Kategorie 2: Optimierungsthemen, die mit den Möglichkeiten der SAP BTP realisiert werden können.
Das große Ziel dahinter: Den S/4HANA-Kern möglichst sauber halten („Clean Core“) und größere GAPs mit den vielfältigen Optionen in der BTP schließen. Sei es beispielsweise durch das SAP Business Network for Logistics, den SAP Warehouse Insights oder SAP Warehouse Robotics, um nur ein paar Beispiele zu nennen.
Dadurch wiederum möglichst geräuschlose Release-Upgrades sicherstellen und von den Neuerungen in den jeweiligen Releases profitieren. Immer mit dem Blick darauf, der eigenen Zukunftsvision Stück für Stück näher zu kommen.
Abschließende Gedanken aus Sicht eines SAP-Partners
Auch wir als T.CON haben vor unseren EWM/TM Projekten viele Jahre lang Einführungs- und Optimierungsprojekte mit Beteiligung der Module WM und LE-TRA durchgeführt.
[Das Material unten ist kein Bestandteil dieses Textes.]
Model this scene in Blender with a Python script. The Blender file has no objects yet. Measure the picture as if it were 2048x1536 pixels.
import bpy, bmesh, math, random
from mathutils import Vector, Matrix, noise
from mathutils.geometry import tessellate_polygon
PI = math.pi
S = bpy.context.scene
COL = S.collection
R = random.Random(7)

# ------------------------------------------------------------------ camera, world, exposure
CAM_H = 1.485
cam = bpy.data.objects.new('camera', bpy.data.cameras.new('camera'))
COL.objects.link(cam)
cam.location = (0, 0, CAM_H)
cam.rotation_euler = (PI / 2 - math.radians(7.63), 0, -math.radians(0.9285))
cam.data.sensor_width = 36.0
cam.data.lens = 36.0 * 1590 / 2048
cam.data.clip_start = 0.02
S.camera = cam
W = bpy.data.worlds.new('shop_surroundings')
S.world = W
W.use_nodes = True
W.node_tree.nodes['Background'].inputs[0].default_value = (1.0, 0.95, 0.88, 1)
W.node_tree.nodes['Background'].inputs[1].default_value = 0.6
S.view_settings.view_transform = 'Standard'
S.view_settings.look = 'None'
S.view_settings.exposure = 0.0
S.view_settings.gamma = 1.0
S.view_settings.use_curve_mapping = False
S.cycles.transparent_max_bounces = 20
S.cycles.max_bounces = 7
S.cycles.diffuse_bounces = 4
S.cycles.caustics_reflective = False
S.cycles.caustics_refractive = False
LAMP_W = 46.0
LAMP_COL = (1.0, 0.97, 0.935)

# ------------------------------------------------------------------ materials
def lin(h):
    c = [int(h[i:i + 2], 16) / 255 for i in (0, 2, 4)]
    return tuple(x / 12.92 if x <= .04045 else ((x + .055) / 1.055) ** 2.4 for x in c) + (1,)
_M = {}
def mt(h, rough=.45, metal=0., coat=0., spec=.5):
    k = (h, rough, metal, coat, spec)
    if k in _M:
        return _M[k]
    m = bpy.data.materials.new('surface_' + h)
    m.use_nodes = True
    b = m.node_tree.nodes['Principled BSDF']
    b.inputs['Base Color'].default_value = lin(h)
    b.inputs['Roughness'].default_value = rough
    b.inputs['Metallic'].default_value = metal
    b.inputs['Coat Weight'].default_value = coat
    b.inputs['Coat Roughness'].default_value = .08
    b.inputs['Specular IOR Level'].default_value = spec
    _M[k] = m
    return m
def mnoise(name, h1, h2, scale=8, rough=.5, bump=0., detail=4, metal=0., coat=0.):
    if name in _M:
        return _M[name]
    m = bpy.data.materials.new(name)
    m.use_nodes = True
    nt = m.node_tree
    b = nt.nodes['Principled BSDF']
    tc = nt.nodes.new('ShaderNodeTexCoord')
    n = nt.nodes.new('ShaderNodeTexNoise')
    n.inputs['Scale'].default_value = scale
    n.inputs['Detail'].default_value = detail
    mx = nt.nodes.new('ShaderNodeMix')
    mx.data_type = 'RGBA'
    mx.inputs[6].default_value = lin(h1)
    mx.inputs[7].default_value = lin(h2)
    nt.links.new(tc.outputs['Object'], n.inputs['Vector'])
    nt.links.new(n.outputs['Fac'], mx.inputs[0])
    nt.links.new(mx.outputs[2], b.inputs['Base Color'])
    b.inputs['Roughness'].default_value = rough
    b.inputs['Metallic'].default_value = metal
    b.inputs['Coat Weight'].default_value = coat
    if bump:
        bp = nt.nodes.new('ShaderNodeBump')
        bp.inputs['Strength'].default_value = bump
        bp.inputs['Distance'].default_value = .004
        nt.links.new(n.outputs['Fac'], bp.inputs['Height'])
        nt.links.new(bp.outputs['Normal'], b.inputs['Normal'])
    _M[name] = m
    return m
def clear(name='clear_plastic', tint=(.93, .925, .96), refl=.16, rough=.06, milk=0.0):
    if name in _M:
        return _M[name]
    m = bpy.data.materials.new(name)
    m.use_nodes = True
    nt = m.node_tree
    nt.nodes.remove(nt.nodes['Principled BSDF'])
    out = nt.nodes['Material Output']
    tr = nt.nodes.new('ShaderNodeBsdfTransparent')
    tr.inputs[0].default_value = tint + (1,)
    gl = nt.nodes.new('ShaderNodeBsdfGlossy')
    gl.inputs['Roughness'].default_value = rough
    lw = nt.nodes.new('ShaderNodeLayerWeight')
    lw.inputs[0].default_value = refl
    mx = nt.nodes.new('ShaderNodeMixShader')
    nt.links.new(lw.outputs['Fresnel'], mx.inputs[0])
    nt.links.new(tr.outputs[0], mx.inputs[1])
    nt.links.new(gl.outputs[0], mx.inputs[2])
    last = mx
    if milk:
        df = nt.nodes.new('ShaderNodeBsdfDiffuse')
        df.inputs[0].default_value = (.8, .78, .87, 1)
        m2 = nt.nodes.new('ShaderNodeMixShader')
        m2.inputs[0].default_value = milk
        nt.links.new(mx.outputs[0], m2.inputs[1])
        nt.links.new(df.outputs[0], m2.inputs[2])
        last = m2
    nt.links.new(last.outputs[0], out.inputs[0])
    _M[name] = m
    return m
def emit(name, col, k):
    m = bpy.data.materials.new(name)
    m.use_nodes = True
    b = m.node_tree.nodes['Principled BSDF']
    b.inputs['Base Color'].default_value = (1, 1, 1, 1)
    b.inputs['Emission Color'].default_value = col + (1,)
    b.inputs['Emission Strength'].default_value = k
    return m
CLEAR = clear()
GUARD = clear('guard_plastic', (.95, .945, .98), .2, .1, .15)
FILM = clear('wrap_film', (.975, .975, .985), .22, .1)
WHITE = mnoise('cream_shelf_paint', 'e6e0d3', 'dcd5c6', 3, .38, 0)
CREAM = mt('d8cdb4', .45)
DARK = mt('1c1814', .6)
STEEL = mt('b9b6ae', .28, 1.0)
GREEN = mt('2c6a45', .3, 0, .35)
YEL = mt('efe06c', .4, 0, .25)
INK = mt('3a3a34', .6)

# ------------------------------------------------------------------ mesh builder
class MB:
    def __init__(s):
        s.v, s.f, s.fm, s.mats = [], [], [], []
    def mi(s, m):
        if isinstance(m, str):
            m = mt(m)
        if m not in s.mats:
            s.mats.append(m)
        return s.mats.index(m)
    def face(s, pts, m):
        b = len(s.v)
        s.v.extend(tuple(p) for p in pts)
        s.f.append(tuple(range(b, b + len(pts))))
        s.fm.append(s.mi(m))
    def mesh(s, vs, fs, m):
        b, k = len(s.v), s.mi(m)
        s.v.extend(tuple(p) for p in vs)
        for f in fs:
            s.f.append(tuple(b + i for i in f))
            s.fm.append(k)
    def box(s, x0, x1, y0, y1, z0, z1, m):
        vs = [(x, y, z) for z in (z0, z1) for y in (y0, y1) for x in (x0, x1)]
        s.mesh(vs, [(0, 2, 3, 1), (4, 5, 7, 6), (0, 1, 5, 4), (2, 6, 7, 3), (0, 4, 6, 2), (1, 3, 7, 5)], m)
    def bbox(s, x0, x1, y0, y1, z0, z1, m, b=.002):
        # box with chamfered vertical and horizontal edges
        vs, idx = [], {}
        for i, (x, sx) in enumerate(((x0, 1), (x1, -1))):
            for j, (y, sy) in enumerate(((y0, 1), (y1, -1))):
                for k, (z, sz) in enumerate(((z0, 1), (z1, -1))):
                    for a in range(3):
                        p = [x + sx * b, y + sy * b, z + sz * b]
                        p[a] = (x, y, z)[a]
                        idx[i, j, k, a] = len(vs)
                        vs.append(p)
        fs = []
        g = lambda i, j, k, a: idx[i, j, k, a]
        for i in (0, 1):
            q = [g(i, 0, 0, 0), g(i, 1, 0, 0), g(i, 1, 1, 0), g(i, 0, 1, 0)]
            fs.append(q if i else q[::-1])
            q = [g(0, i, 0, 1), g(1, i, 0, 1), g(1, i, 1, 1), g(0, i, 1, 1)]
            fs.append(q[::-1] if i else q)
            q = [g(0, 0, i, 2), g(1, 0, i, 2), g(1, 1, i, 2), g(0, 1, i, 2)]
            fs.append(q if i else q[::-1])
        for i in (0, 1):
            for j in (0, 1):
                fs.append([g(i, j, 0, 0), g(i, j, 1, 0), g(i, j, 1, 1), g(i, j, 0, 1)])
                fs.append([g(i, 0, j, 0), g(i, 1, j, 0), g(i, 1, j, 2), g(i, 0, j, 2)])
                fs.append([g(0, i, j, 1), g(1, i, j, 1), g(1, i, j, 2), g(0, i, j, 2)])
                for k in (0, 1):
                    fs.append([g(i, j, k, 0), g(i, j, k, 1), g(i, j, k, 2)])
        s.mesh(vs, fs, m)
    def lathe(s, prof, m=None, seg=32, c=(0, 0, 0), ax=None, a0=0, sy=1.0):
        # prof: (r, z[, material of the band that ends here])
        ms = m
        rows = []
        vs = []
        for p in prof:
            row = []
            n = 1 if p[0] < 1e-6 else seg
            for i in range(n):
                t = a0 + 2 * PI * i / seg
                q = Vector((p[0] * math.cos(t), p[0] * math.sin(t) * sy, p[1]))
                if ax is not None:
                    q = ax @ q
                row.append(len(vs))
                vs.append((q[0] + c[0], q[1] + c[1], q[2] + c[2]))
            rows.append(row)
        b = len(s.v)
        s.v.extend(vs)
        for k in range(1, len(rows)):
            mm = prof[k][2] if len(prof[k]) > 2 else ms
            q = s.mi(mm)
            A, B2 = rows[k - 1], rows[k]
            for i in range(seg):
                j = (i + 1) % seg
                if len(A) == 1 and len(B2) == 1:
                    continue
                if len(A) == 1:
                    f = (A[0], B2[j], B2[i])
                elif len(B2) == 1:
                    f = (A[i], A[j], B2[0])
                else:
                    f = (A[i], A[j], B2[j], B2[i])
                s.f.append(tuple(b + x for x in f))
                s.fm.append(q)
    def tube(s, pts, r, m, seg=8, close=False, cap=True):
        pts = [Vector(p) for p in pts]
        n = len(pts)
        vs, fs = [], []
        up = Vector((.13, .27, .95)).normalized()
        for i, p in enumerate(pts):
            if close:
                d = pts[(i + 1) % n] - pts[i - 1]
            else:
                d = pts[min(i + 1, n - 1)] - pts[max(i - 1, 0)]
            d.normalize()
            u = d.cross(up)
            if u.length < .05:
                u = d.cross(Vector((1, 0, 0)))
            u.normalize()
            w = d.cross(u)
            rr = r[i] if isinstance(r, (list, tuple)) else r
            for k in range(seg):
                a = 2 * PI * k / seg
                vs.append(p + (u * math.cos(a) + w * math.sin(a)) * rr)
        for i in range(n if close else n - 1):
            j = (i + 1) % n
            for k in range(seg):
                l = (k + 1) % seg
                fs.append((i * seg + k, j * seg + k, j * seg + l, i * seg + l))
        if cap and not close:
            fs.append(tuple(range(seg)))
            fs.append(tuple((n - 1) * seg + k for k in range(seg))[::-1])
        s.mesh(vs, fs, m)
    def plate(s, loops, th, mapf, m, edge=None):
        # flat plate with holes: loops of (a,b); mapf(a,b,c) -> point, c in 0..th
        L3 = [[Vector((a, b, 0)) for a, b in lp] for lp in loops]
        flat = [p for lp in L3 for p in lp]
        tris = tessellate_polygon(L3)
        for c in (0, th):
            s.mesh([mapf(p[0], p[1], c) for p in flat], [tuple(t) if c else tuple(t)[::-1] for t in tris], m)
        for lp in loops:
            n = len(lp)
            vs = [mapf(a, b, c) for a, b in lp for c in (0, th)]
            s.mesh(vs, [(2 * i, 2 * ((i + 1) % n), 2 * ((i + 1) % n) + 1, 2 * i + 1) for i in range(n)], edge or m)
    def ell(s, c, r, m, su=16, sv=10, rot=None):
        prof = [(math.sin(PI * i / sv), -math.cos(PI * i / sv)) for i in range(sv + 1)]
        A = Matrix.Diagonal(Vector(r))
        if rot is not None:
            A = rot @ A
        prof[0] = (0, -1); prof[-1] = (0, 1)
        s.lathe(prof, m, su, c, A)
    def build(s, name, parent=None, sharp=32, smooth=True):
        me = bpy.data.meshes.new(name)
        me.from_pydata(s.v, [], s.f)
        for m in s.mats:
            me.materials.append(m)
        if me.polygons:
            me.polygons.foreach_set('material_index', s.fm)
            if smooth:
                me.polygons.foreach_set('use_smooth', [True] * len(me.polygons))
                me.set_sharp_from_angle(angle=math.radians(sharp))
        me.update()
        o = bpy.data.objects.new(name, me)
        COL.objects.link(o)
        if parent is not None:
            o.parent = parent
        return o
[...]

Da fällt es umso drastischer auf, wie viel die SAP gerade in die Weiterentwicklung der Logistik-Lösungen investiert. Nah an den Neuerungen dran zu sein, sowohl im S/4-Kern als auch in den BTP-Lösungen, ist seither ein ausgesprochenes Fokus-Thema für uns als T.CON. Unser enger Draht zur SAP-Produktentwicklung ist für uns von großer Bedeutung und nicht zuletzt auch ein zentrales Fundament für zukunftssichere Beratung im Bereich SAP Logistik & Supply Chain.
Fazit: Am Ende des Tages kann die Motivation für eine Transition aus unserer festen Überzeugung nicht allein von den Abkündigungen und Deadlines hervorgehen. Vielmehr ist es die hier schon vielfach angeführte Zukunftsvision und deren Leuchttürme im Unternehmen, die letztendlich eine langfristige und nachhaltige Motivation für einen Umstieg schaffen. Externe Faktoren wie Fachkräftemangel, Nachhaltigkeit und die immer engere Verzahnung von Supply Chain-Beteiligten bringen zusätzlichen Schub von außen.
Die Software steht mit dem SAP Logistik Ökosystem jedenfalls schon dafür bereit.